What to do: Below is some material; set it all down exactly, apart from the pictures.
********************
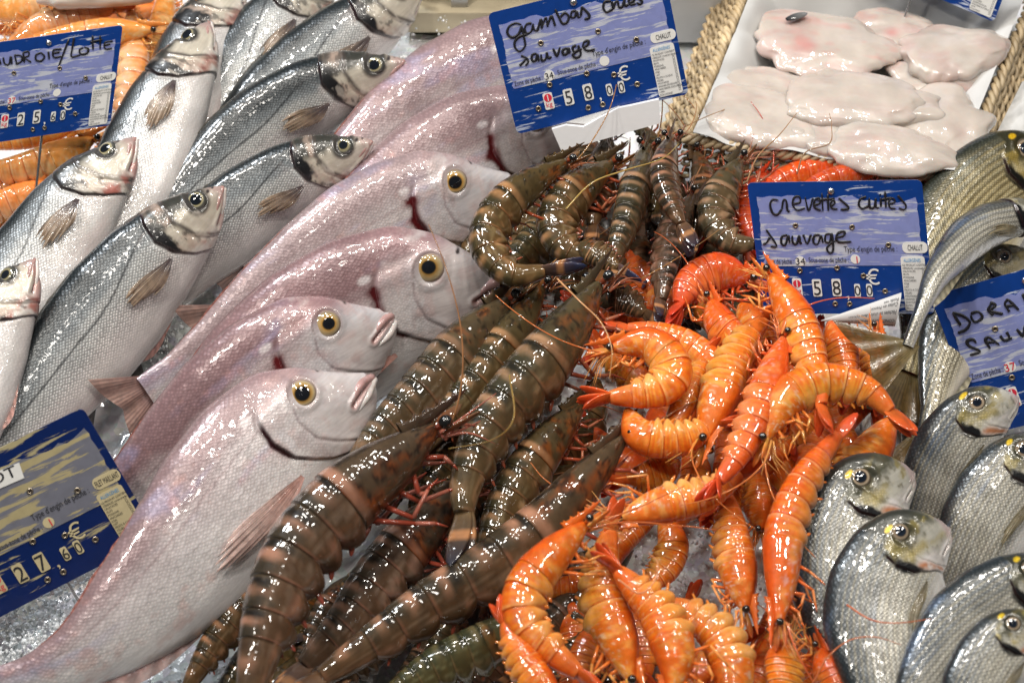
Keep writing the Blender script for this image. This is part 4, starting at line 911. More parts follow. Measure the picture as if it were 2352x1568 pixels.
GT = 'raw striped tiger prawns heaped in the middle'
BLU = ((.13, .07, .05), (.015, .03, .10))
for a in [
 ('largest tiger prawn in the foreground, red legs spread to the right', [(1000, 985), (900, 1062), (790, 1150), (690, 1262), (628, 1395), (575, 1590)], 96, .150, 1, 26, 41, dict(legs=10, ant=1)),
 ('tiger prawn with a reddish-orange carapace pushed under the jaws of the pink breams', [(1165, 690), (1070, 790), (975, 900), (890, 985), (810, 1075)], 72, .095, 1, 30, 42, dict(legs=10, band=.5)),
 ('plump olive tiger prawn with tan bands, central in the heap, its tail fan pointing down', [(1375, 655), (1275, 800), (1185, 905), (1115, 1000), (1072, 1110), (1066, 1180)], 78, .122, 1, 34, 43, dict(legs=10, ant=1)),
 ('slim banded tiger prawn squeezed between the orange-headed and the plump central one', [(1245, 660), (1175, 770), (1100, 875), (1030, 955), (960, 1040)], 56, .090, 1, 30, 44, dict(legs=8)),
 ('tan-barred tiger prawn with dotted carapace behind the big curled cooked prawn', [(1430, 1010), (1345, 1105), (1245, 1215), (1120, 1310), (985, 1390), (860, 1475), (740, 1555)], 76, .118, 1, 30, 45, dict(legs=8)),
 ('tiger prawn half buried beside the plump central one, its flank speckled with glints', [(1335, 930), (1250, 1030), (1180, 1130), (1135, 1230), (1100, 1330)], 60, .092, 1, 28, 46, dict(legs=8)),
 ('dark olive tiger prawn lying in the shade under the foreground one', [(1060, 1130), (960, 1225), (880, 1320), (800, 1430), (700, 1530)], 74, .085, 1, 20, 47, dict(legs=10, band=.6)),
 ('green-tinted tiger prawn at the bottom edge beside the red prawn tail', [(1240, 1400), (1140, 1470), (1010, 1530), (880, 1610)], 62, .110, 1, 26, 48, dict(legs=0, green=.45, band=.2, head=False)),
 ('grey-banded tiger prawn in the bottom left, touching the belly of the nearest bream', [(690, 1270), (590, 1370), (500, 1470), (430, 1580)], 48, .075, 1, 26, 49, dict(legs=0, head=False)),
 ('curled tiger prawn with a blue-tipped tail, snout of a bream beside it', [(1300, 372), (1215, 425), (1140, 495), (1120, 570), (1175, 628), (1250, 622)], 52, .125, 1, 24, 50, dict(legs=10, tailc=BLU)),
 ('tiger prawn with a pinkish head leaning on the blue-tailed curled one', [(1405, 375), (1335, 430), (1280, 495), (1290, 560), (1360, 600)], 56, .105, 1, 24, 51, dict(legs=10, tailc=BLU)),
 ('brown tiger prawn standing upright with thin tan rings, under the gambas sign', [(1490, 335), (1462, 420), (1440, 500), (1420, 560), (1405, 610)], 48, .110, 1, 70, 52, dict(legs=8)),
 ('black and tan striped tiger prawn on top of the upper heap, tail pointing down', [(1545, 315), (1525, 385), (1532, 440), (1552, 490), (1565, 515)], 42, .135, 1, 65, 53, dict(legs=8)),
 ('upright dark tiger prawn under the striped topmost one, tail end broken pale', [(1590, 450), (1552, 520), (1532, 590), (1522, 650), (1518, 690)], 42, .095, -1, 40, 54, dict(legs=4)),
 ('tiger prawn against the left edge of the crevettes sign with feathery red legs', [(1700, 370), (1660, 440), (1640, 505), (1680, 555), (1730, 560)], 48, .100, 1, 20, 55, dict(legs=10, ant=0)),
 ('small reddish tiger prawn head between the topmost striped prawn and the crevettes sign', [(1600, 350), (1618, 420), (1615, 480), (1590, 560)], 40, .082, 1, 40, 56, dict(legs=6, red=.4, ant=2)),
 ('tiger prawn with its reddish head tucked right under the torn white card', [(1400, 318), (1385, 380), (1370, 450), (1360, 520)], 44, .085, 1, 40, 59, dict(legs=8, ant=1, red=.2)),
 ('tiger prawn peeping out at the basket corner behind the striped topmost one', [(1478, 292), (1500, 350), (1505, 420), (1500, 490)], 40, .080, 1, 40, 60, dict(legs=8, ant=1)),
 ('tiger prawn rump showing only a dark banded fan beside the orange prawns', [(1370, 690), (1430, 690), (1480, 720)], 40, .085, 1, 40, 57, dict(legs=0, head=False)),
 ('tiger prawn tail with dark blue tip standing out of the heap centre', [(1330, 560), (1380, 590), (1420, 615)], 34, .115, 1, 30, 58, dict(legs=0, head=False, tailc=BLU)),
]:
    lab, pts, r, z, ds, ro, k, kw = a
    prawn('tiger', lab, GT, pts, r, z, ds, ro, k, **kw)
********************
Task response:
Keep writing the Blender script for this image. This is part 4, starting at line 911. More parts follow. Measure the picture as if it were 2352x1568 pixels.
GT = 'raw striped tiger prawns heaped in the middle'
BLU = ((.13, .07, .05), (.015, .03, .10))
for a in [
 ('largest tiger prawn in the foreground, red legs spread to the right', [(1000, 985), (900, 1062), (790, 1150), (690, 1262), (628, 1395), (575, 1590)], 96, .150, 1, 26, 41, dict(legs=10, ant=1)),
 ('tiger prawn with a reddish-orange carapace pushed under the jaws of the pink breams', [(1165, 690), (1070, 790), (975, 900), (890, 985), (810, 1075)], 72, .095, 1, 30, 42, dict(legs=10, band=.5)),
 ('plump olive tiger prawn with tan bands, central in the heap, its tail fan pointing down', [(1375, 655), (1275, 800), (1185, 905), (1115, 1000), (1072, 1110), (1066, 1180)], 78, .122, 1, 34, 43, dict(legs=10, ant=1)),
 ('slim banded tiger prawn squeezed between the orange-headed and the plump central one', [(1245, 660), (1175, 770), (1100, 875), (1030, 955), (960, 1040)], 56, .090, 1, 30, 44, dict(legs=8)),
 ('tan-barred tiger prawn with dotted carapace behind the big curled cooked prawn', [(1430, 1010), (1345, 1105), (1245, 1215), (1120, 1310), (985, 1390), (860, 1475), (740, 1555)], 76, .118, 1, 30, 45, dict(legs=8)),
 ('tiger prawn half buried beside the plump central one, its flank speckled with glints', [(1335, 930), (1250, 1030), (1180, 1130), (1135, 1230), (1100, 1330)], 60, .092, 1, 28, 46, dict(legs=8)),
 ('dark olive tiger prawn lying in the shade under the foreground one', [(1060, 1130), (960, 1225), (880, 1320), (800, 1430), (700, 1530)], 74, .085, 1, 20, 47, dict(legs=10, band=.6)),
 ('green-tinted tiger prawn at the bottom edge beside the red prawn tail', [(1240, 1400), (1140, 1470), (1010, 1530), (880, 1610)], 62, .110, 1, 26, 48, dict(legs=0, green=.45, band=.2, head=False)),
 ('grey-banded tiger prawn in the bottom left, touching the belly of the nearest bream', [(690, 1270), (590, 1370), (500, 1470), (430, 1580)], 48, .075, 1, 26, 49, dict(legs=0, head=False)),
 ('curled tiger prawn with a blue-tipped tail, snout of a bream beside it', [(1300, 372), (1215, 425), (1140, 495), (1120, 570), (1175, 628), (1250, 622)], 52, .125, 1, 24, 50, dict(legs=10, tailc=BLU)),
 ('tiger prawn with a pinkish head leaning on the blue-tailed curled one', [(1405, 375), (1335, 430), (1280, 495), (1290, 560), (1360, 600)], 56, .105, 1, 24, 51, dict(legs=10, tailc=BLU)),
 ('brown tiger prawn standing upright with thin tan rings, under the gambas sign', [(1490, 335), (1462, 420), (1440, 500), (1420, 560), (1405, 610)], 48, .110, 1, 70, 52, dict(legs=8)),
 ('black and tan striped tiger prawn on top of the upper heap, tail pointing down', [(1545, 315), (1525, 385), (1532, 440), (1552, 490), (1565, 515)], 42, .135, 1, 65, 53, dict(legs=8)),
 ('upright dark tiger prawn under the striped topmost one, tail end broken pale', [(1590, 450), (1552, 520), (1532, 590), (1522, 650), (1518, 690)], 42, .095, -1, 40, 54, dict(legs=4)),
 ('tiger prawn against the left edge of the crevettes sign with feathery red legs', [(1700, 370), (1660, 440), (1640, 505), (1680, 555), (1730, 560)], 48, .100, 1, 20, 55, dict(legs=10, ant=0)),
 ('small reddish tiger prawn head between the topmost striped prawn and the crevettes sign', [(1600, 350), (1618, 420), (1615, 480), (1590, 560)], 40, .082, 1, 40, 56, dict(legs=6, red=.4, ant=2)),
 ('tiger prawn with its reddish head tucked right under the torn white card', [(1400, 318), (1385, 380), (1370, 450), (1360, 520)], 44, .085, 1, 40, 59, dict(legs=8, ant=1, red=.2)),
 ('tiger prawn peeping out at the basket corner behind the striped topmost one', [(1478, 292), (1500, 350), (1505, 420), (1500, 490)], 40, .080, 1, 40, 60, dict(legs=8, ant=1)),
 ('tiger prawn rump showing only a dark banded fan beside the orange prawns', [(1370, 690), (1430, 690), (1480, 720)], 40, .085, 1, 40, 57, dict(legs=0, head=False)),
 ('tiger prawn tail with dark blue tip standing out of the heap centre', [(1330, 560), (1380, 590), (1420, 615)], 34, .115, 1, 30, 58, dict(legs=0, head=False, tailc=BLU)),
]:
    lab, pts, r, z, ds, ro, k, kw = a
    prawn('tiger', lab, GT, pts, r, z, ds, ro, k, **kw)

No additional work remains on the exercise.